Tennis Channel president David Meister, whose fledgling service will launch on TWC's sports tier sometime next year under a 15-year affiliation deal, believes the digital sports tiers are a "short-term marketing step."

Meister said the sale of such tiers will ultimately get lost in the MSO's overall sales push, which will include pitches for high-speed Internet access, premium subscription video-on-demand packages and basic digital tiers.

"After five or 10 minutes into an operator's sales pitch to a consumer, a [CSR] finally gets into digital tiers," Meister said. "If you consider that there's 30 to 40 percent that don't take these tiers, it's a matter of whether it's worth the bother for operators."
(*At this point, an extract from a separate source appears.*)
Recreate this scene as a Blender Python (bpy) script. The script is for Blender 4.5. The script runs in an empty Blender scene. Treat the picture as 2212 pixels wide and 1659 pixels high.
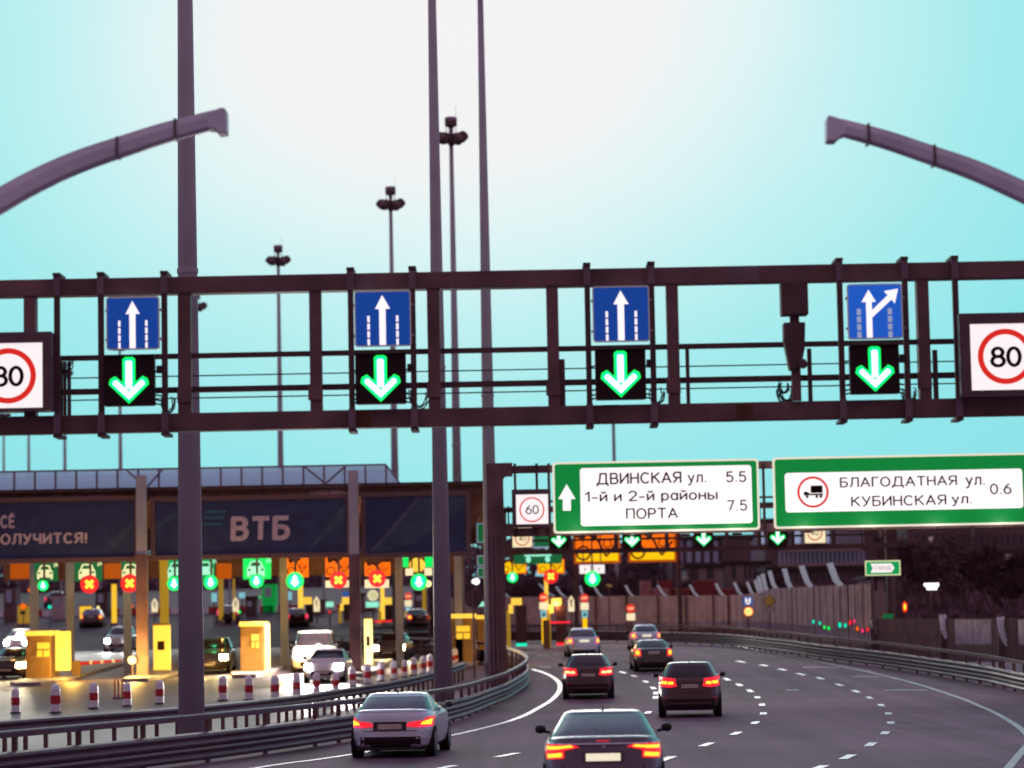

Nobody can — or will — predict how the contest between operators and sports networks will play out. Some observers believe that with the advent of broadband and interactive technologies, VOD and the Internet, the sports-television landscape shift completely over the course of this decade.

For the time being, operators and distributors say they'll continue to try to find some middle ground in dealing with the complicated issue of sports-rights costs.

"The negotiations have always been difficult," Bodenheimer said. "What we're doing is working to use the power of the ESPN brand to benefit the cable operators. I'm not concerned about any upcoming negotiations … I think we're delivering."

Said McCaskill: "As our partners they have to recognize that we have an obligation to our shareholders. I'm hopeful that as time goes by, we'll have productive conversations and find ways to be able to help everyone within the partnership find a good business model."